Showing posts with label Olympics. Show all posts
Showing posts with label Olympics. Show all posts

Friday, March 05, 2010

Why Are You So Absent?

Some reasons for my two week hiatus:

Flu - Feeling Lousy Unrelentingly. Whatever I have, H1N1 or H5N1 or HEINY or Dopey or Grumpy, this is one mean bug that settles in the bronchi and just sits in there and tickles you to death.

OLYMPICS - We've already been through this one. The last week was very exciting especially for us Canadians so it was difficult not to get stuck all day in front of the tube.There isn't a lot more to say but I have a comment or two.

  • Where do Speed skaters go for their street clothes?Those glutes and vasti extremi won't slide into your ordinary Levi 501's without some lubrication or outsizing.
  • These could have been called the "Beautiful Olympics." if you're extremely shallow. There were seriously high numbers of very attractive people participating, with the possible exception of Kevin Martin. Some of those bobsledders (the guys) were as homely as pickle barrels too but all in all Beauties outscored Beasts.
  • We should have had another week of competition so that "Win the Podium" could have succeeded completely. New competitions might include "Archathalon," a combination of archery and cross-country skiing. "Remote juggling" could be judged on YouTube with varying degrees of difficulty as the number and volatility of the remotes increases. Snow-finding would be a useful competition and probably very lucrative.
  • WTG Canada!!!!!!!!!!!!

Solution for Mini-cryptic Puzzle #4


Across:
1. ogees (SEE, GO reversal)
5. Etna (NEAT anagram)
6. test (two meanings)
7. dairy (RAID anagram+Y)

Down:
2. Grantor (GRANT+OR)

3. emboss (EM+BOSS)

4. strata (A START anagram)

Movie: STARGATE




Thursday, February 18, 2010

Why Are You So Unsporting?



OLYMPICS

Our Leading Youth Masterfully Participating In Competitive Sports

Stephen Colbert who? When we need some patronizing right-wing anti-social diatribe delivered by a pudgy, nerdy, stone-faced, unfunny neo-con, we'll call on our Prime Minister, thank you very much. In the meantime, as Spiro Agnew used to say, "Love it or leave it." Aw, is he gone already? Pity.

Some people are upset with the scores of the woman's football, sorry, I mean hockey scores. There's even talk about voting the event out of the Winter Olympics because of lack of competition. It would be a travesty if woman's hockey were removed from the games just as it is a travesty that woman's ski jump is not part of the Games.

Maybe Team I.O.C. should vote out some other activities first. How about the TEAM IOC GORGING events? Eat and drink to excess at will. TEAM IOC EXCESSIVE WORLD TRAVEL TO INSPECT VENUES events.could be cut back maybe.
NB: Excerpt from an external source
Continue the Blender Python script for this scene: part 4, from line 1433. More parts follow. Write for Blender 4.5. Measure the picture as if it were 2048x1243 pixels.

TEAM IOC is the only team allowed to participate in these sports and there seems to be no age limit.

Here's a hot, hitherto undiscovered fact, a real news flash! The bobsled/luge/skeleton track is dangerous! Getting into a cage with a 900lb gorilla is dangerous. Formula 1 racing is dangerous. Base-jumping is dangerous. Here's a venue that has as one of it's event names, the part that's left of your body if you make it down successfully. Of course it's dangerous. The Downhill course is dangerous too. No one should have to lose their lives for their sport but these are inherently dangerous and the athletes know it. No one is to blame.

Two one-hundredths of a second is not a particularly long time. Driving (or skating) at 100km/h you would move about 55cm or 22in. That was the distance between our own winner Christine Nesbitt and Dutch skater Gerritson. That's not very much but a better margin by which to win than to lose.

So the British Press is unhappy with Vanoc and the Games. That's not very sporting now is it chaps? After all 2012 is not far away and what comes around goes around. In a country where one can hardly swing a Yorkshire terrier there may a slight hitch here and there to which the world's attention may have to be drawn. The Queen may still be our Head of State but we can change, if we have to. President Harper sounds no worse than Prime Minister Harper.